Aluminum alloy AA2024 showed no noticeable frequency dependency in terms of fatigue performance. Based on Weibull distribution an increase was observed in the fatigue performance between 20, 90, and 1000 Hz testing frequency, however, for 20 and 90 Hz no noticeable effect was identified. Fracture surface analysis showed single crack initiations at the surface of the specimens for 20 and 90 Hz. With an increase in the testing frequency, multiple surface crack initiations were observed.

Titanium alloy Ti-6Al-4V demonstrated an increase in fatigue performance with an increase in testing frequency. Weibull distribution analysis quantified the difference. During the fracture surface analysis of the alloy, three different crack initiation types were identified: surface, near the surface, and internal (‘fish eye’ pattern) crack sites which affected the fatigue behavior of the material. Only surface and near the surface sites appeared during testing at 20 and 90. For 1000 Hz all three types of crack initiations were observed. The internal sites were identified in the HCF and VHCF regimes and can be the reason for the change in the slope of the S-N curve and the increase in fatigue performance.

Nickel-based superalloy Inconel 718 showed relatively low frequency sensitivity. The increase in fatigue strength was not so pronounced during the Weibull distribution analysis. Fracture surface evaluation demonstrated no frequency dependence and single or multiple surface crack initiation sites were observed for all of the testing frequencies.

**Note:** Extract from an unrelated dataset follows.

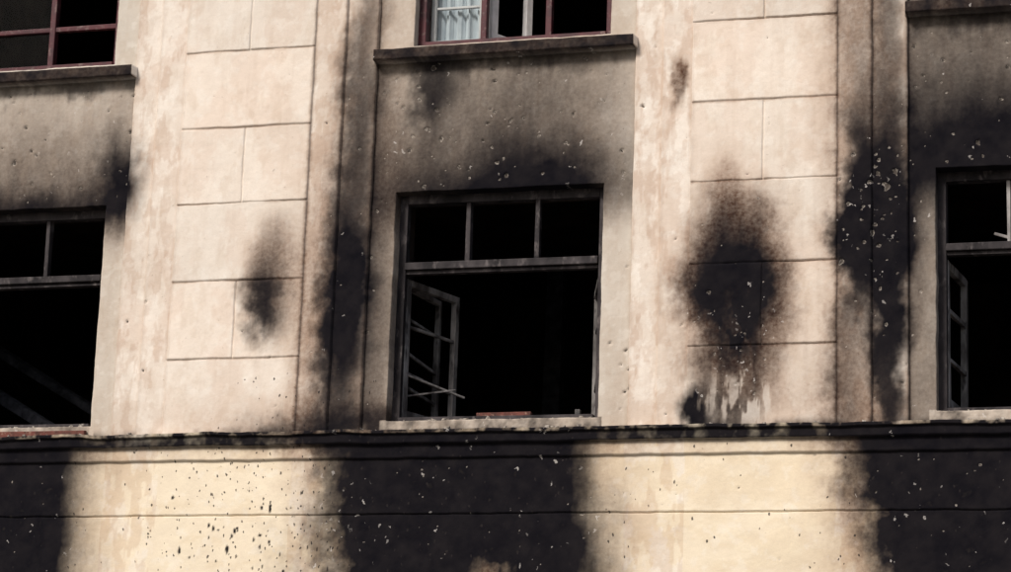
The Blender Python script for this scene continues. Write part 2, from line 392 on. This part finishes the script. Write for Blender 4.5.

The determination of the range of the threshold SIF was based on the utilization of Eq 3, which was fitted to experimental data. The results showed that there was an increase in the value of ΔKth as the testing frequency was increased for AA2024, Ti-6Al-4V, and Inconel 718. In the case of AA2024, the increase in the value of ΔKth exists; however, it is not significant and can be within the error range. The threshold SIF range determined with respect to the testing frequency for Inconel 718 shows a noticeable change. However, it does not affect drastically the S-N curve as it does in the case of Ti-6Al-4V. With an increase in testing frequency (1000 Hz), the fatigue performance of the alloy increases demonstrating a good agreement between the ΔKth changes of Ti-6Al-4V. The observed increase in ΔKth may have been caused by several factors, such as environmental effects that occur when a crack is exposed to the surrounding environment for different durations, which could be a result of the shift in testing frequency from 20 to 90 and 1000 Hz. Other potential contributing factors include strain-hardening mechanisms resulting from variations in strain rate relative to testing frequency, as well as low creep resistance of the alloy at stress levels approaching the yield strength. The resulting threshold stress intensity factor range values of AA2024, Ti-6Al-4V, and Inconel 718 alloys can be used to predict the fatigue behavior for 20, 90, and 1000 Hz of testing frequencies within the HCF regime.